## Information provided
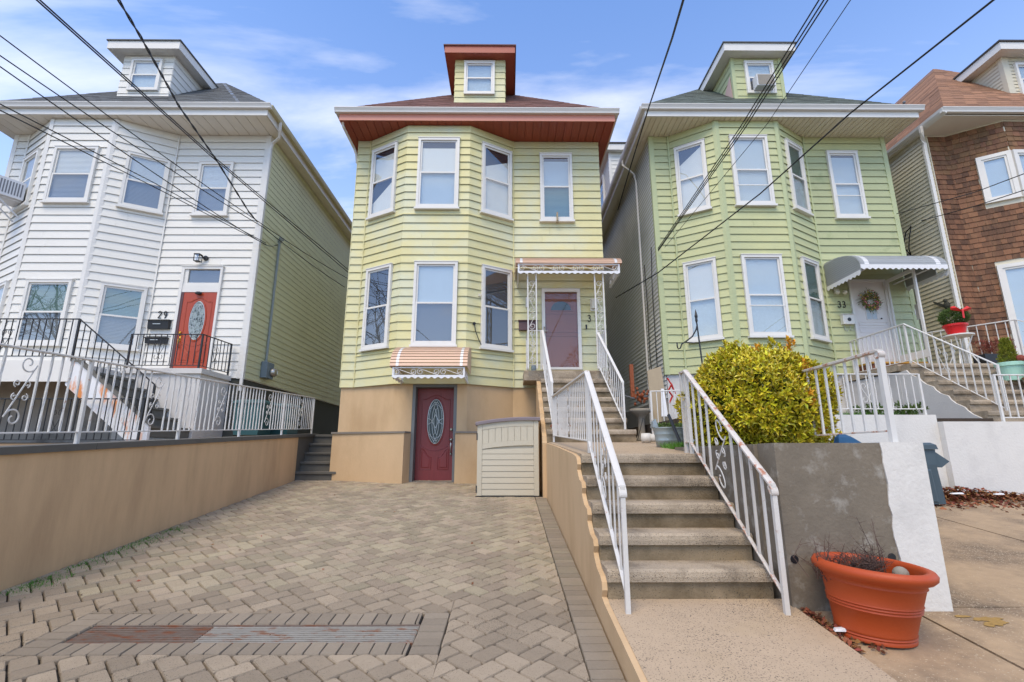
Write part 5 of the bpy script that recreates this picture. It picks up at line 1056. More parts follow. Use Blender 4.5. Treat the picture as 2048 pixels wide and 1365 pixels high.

...

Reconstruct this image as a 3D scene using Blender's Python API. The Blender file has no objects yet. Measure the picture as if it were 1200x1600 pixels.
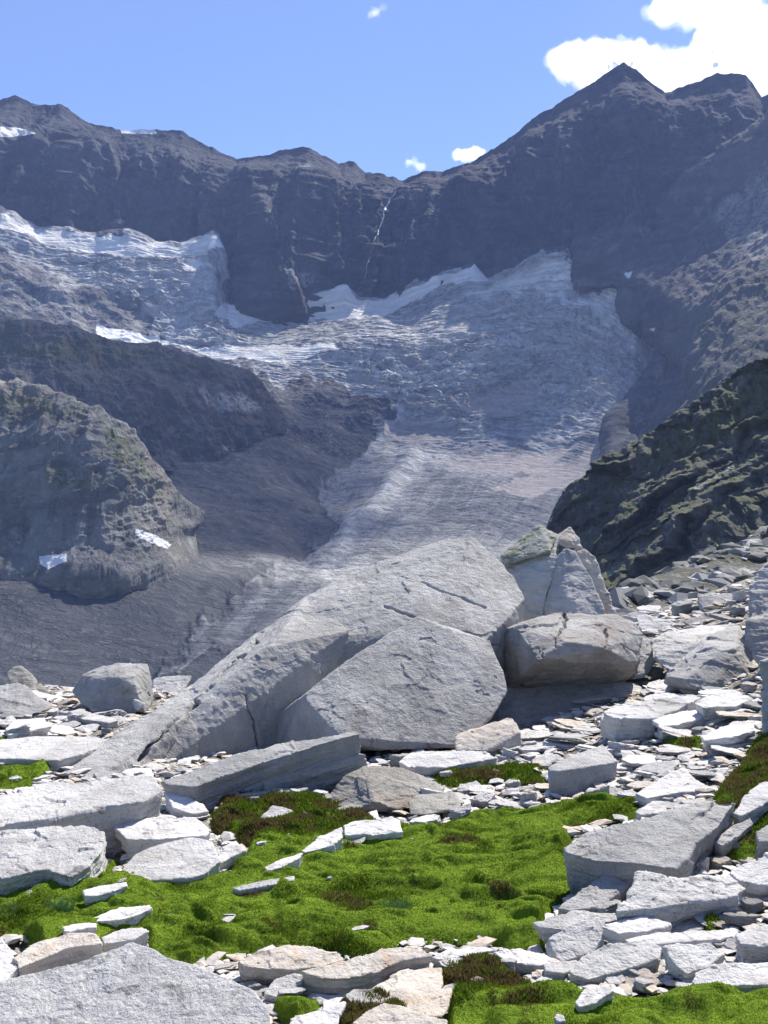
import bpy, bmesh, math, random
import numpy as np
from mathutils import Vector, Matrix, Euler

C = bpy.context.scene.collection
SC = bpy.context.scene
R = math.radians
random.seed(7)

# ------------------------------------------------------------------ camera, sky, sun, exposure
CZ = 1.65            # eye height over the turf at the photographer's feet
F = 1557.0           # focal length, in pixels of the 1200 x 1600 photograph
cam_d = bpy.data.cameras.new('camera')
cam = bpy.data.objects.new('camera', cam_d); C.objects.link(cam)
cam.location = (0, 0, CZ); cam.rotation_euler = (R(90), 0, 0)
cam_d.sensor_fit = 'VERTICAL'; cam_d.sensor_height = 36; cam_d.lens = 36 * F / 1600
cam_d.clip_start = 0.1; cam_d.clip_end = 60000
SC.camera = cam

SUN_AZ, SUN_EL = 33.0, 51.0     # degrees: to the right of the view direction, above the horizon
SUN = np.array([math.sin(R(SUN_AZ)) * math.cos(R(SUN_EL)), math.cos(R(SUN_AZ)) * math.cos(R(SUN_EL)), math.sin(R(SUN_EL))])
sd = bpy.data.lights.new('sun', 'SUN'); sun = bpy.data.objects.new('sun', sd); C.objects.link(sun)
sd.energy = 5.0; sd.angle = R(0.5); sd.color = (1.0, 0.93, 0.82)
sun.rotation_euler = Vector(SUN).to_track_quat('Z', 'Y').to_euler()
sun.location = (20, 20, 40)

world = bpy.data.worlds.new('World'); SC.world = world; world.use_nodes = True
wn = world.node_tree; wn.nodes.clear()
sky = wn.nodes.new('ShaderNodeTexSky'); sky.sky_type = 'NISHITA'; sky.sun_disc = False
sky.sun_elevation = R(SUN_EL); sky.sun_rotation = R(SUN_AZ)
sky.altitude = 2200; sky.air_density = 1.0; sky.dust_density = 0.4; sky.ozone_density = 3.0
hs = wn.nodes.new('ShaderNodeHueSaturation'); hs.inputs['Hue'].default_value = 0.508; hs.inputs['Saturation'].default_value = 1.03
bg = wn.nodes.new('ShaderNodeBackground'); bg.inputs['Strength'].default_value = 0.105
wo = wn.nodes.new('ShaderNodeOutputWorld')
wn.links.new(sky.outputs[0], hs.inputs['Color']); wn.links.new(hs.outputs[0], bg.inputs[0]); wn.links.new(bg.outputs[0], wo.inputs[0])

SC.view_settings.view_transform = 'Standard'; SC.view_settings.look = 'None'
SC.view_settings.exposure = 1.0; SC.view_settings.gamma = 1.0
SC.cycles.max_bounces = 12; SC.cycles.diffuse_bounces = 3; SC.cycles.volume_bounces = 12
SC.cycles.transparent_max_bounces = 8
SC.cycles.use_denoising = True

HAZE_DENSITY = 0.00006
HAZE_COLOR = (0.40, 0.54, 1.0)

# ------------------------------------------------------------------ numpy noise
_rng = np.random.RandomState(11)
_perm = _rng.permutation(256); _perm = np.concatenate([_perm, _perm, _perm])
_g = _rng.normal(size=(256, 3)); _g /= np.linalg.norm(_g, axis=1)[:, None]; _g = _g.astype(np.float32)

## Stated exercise
Make an exact copy of the lines from the one that contains "Reconstruct this image" through the one that contains "random.seed(7)", both included, and no other lines. Pictures are skipped.

## Result of the task
Reconstruct this image as a 3D scene using Blender's Python API. The Blender file has no objects yet. Measure the picture as if it were 1200x1600 pixels.
import bpy, bmesh, math, random
import numpy as np
from mathutils import Vector, Matrix, Euler

C = bpy.context.scene.collection
SC = bpy.context.scene
R = math.radians
random.seed(7)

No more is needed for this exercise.